An adaptive UAV positioning model for sustainable smart transportation

Abstract

• Using optimization to dynamically adjust the drone height considering vehicular traffic and energy consumption. • Predict vehicular traffic patterns. • Developed an adaptive model that allows to adapt the position of the drones based on the predicted vehicular traffic. • Using Python, scilkit-learn library, real street traffic data, and NS-3, we showcase the effectiveness of the adaptive model in terms power usage, traffic prediction accuracy, and network coverage. Several research works are being considered to adopt the use of UAVs to support smart transportation systems due to their movement flexibility.

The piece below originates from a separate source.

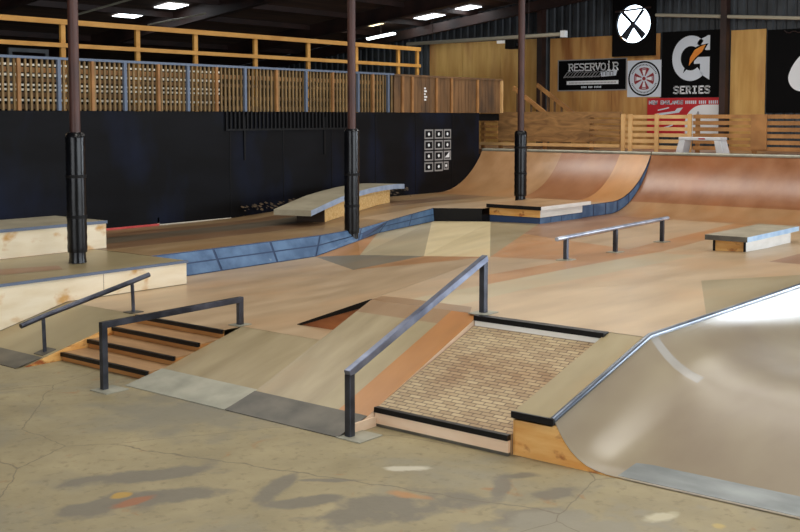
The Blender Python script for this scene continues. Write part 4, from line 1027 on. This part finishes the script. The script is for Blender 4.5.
# ------------------------------------------------------------------ light
w = bpy.data.worlds.new('daylight'); bpy.context.scene.world = w; w.use_nodes = True
bg = w.node_tree.nodes['Background']; bg.inputs['Color'].default_value = (0.80, 0.90, 1.0, 1); bg.inputs['Strength'].default_value = 1.0
def area(name, loc, rot, sx, sy, power, col=(1, 1, 1)):
    l = bpy.data.lights.new(name, 'AREA'); l.shape = 'RECTANGLE'; l.size = sx; l.size_y = sy; l.energy = power; l.color = col
    o = bpy.data.objects.new(name, l); C.objects.link(o); o.location = loc; o.rotation_euler = rot; return o
area('door_daylight', ((DX0 + DX1) / 2, -8.95, DZ / 2 + .1), (pi / 2, 0, 0), DX1 - DX0 - .2, DZ - .3, 900, (0.88, 0.94, 1.0))
area('end_door_daylight', (24.0, -3.1, 2.1), (0, pi / 2, 0), 4.0, 8.6, 1100, (0.82, 0.91, 1.0))
area('rear_door_daylight', (-6.9, 4, 2.3), (0, -pi / 2, 0), 4.4, 9.8, 380, (0.97, 0.98, 1.0))
# unseen roof panels and area lights, added for soft overhead fill
for (x, y, p) in ((2.5, 1.0, 150), (6.0, 5.5, 150), (9.6, 2.0, 140), (14.2, 5.5, 70), (12.6, 10.5, 70), (18.6, 6.5, 110), (8.2, 11.0, 80), (18.6, 11.5, 130)):
    s = mb(); s.hexa([(x - .6, y - 2.4, roofz(y - 2.4) - .012), (x + .6, y - 2.4, roofz(y - 2.4) - .012), (x + .6, y + 2.4, roofz(y + 2.4) - .012), (x - .6, y + 2.4, roofz(y + 2.4) - .012)],
                     [(x - .6, y - 2.4, roofz(y - 2.4) - .002), (x + .6, y - 2.4, roofz(y - 2.4) - .002), (x + .6, y + 2.4, roofz(y + 2.4) - .002), (x - .6, y + 2.4, roofz(y + 2.4) - .002)])
    tag(s.build('fill_roof_panel', 'signwhite'), 'long unseen white roof panel added with a fill light over the ramps', 'skylight', 'added roof panels')
    area('roof_fill', (x, y, roofz(y) - .05), (math.atan(-.124), 0, 0), 1.2, 4.8, p, (1.0, .965, .90))

# ------------------------------------------------------------------ camera
F, V0, HOR, H = 1110.0, 195.0, 117.0, 2.2
yaw = math.radians(39.03); pitch = math.atan((V0 - HOR) / F)
cam = bpy.data.cameras.new('camera'); co = bpy.data.objects.new('camera', cam); C.objects.link(co)
cam.sensor_fit = 'HORIZONTAL'; cam.sensor_width = 36.0; cam.lens = 36.0 * F / 800.0
cam.shift_y = -(266.0 - V0) / 800.0
cam.clip_start = .1; cam.clip_end = 200
co.location = (0, 0, H); co.rotation_euler = (pi / 2 - pitch, 0, yaw - pi / 2)
sc = bpy.context.scene; sc.camera = co
sc.view_settings.view_transform = 'Standard'; sc.view_settings.look = 'None'; sc.view_settings.gamma = 1.0
sc.view_settings.use_curve_mapping = False; sc.view_settings.exposure = 0.34
try:
    sc.cycles.use_denoising = True; sc.cycles.max_bounces = 8; sc.cycles.sample_clamp_indirect = 4.0
except Exception: pass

In this article, a UAV-supported vehicular network solution is developed which considers both power and coverage limitations of UAVs to attain the vision of sustainable smart cities. Nodes communicate with each other through the 5G connection and ad-hoc links. The solution is solved for as a predictive optimization problem that determines the height of the UAV to dynamically change it to ensure the optimal communication coverage of vehicular nodes. Moreover, the solution considers UAV energy consumption constraints when setting the optimal height of the UAV. Additionally, the optimal distance between every two adjacent UAVs is also considered to avoid any coverage overlapping while protecting their connectivity. Extensive evaluations were considered in terms of both implementation and simulation to test the proposed model. Evaluation results show that the proposed solution can predict vehicle traffic patterns accurately to ensure proper adjustments of the UAV height. Moreover, network coverage is ensured for areas with and without fixed BS availability with the support of the self-positioning UAVs while adhering to QoS requirements.